Assessing structural bonding aspects of multiband superconductors through impurity-induced local lattice distortions: a case study on MgB2

TL;DR

This study uses ab initio modeling to analyze how substitutional impurities like Zn, Cu, and Zr affect local lattice distortions and electronic structures in MgB2, providing insights into impurity-induced modifications of material properties.

Contribution

It offers the first detailed atomistic analysis of impurity effects on structural and electronic properties in MgB2, highlighting trends and mechanisms of charge redistribution and bonding changes.

Findings

Impurities cause small lattice distortions at low doping levels.

Electron redistribution around impurities varies significantly from the host cation.
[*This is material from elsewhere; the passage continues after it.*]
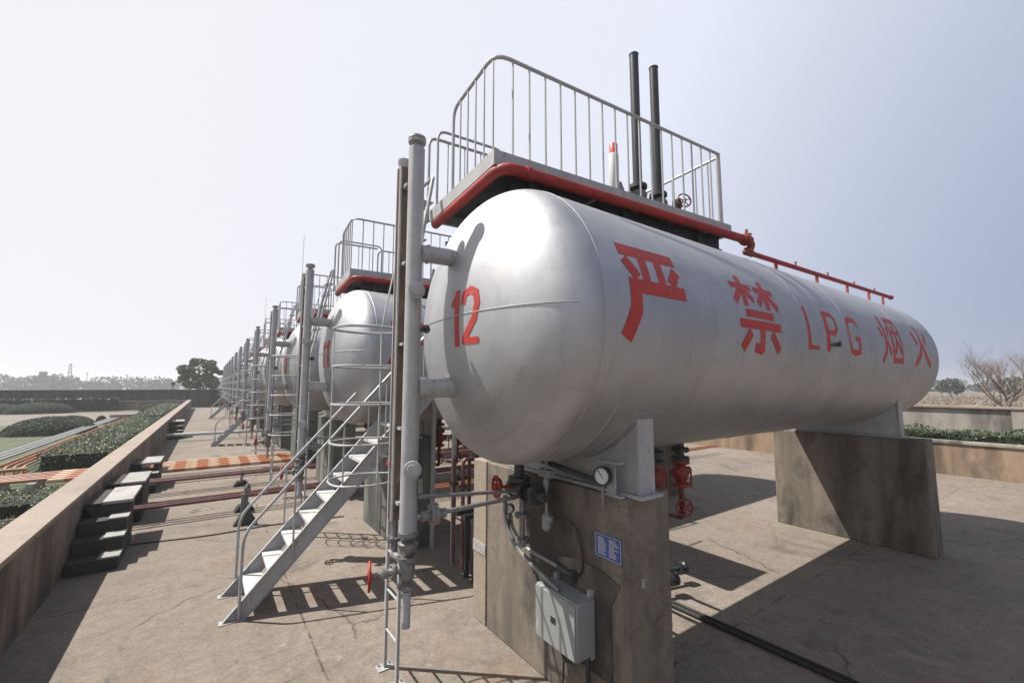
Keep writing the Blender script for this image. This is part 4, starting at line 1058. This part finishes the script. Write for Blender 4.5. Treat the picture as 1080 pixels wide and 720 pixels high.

Impurities influence charge transfer channels and local bonding structures.

Abstract

We report the results of an ab initio modeling of substitutional impurities such as zinc, copper and zirconium ions incorporated into the magnesium sublattice of MgB2. The goal of computational studies was to gain an atomistic understanding of how the structural and bonding properties of the local ionic environment are affected by a change in the host cation. The simulations performed for the given set of substituents indicate that at a low doping level, the induced lattice distortions and additional forces are noticeable small. At the same time, the electron redistributions around the impurities have been found to differ drastically both from that around the host cation and from each other. Results of the first-principles calculations were used to compare and discuss, in the context of the cation properties, specific changes in local charge structures and in chemical bonding caused by the presence of the impurity. Certain trends in substituent effects were found. It was determined how the substitutional ion modifies the initial charge distribution around the host cation position and therefore, affects both the overall picture of the electronic states involved in the chemical bonding and the intrinsic charge-transfer channels. The present work gives insight into structural and electronic features of the impurity caused-processes which contribute to unique material properties of various MgB2-solid solutions.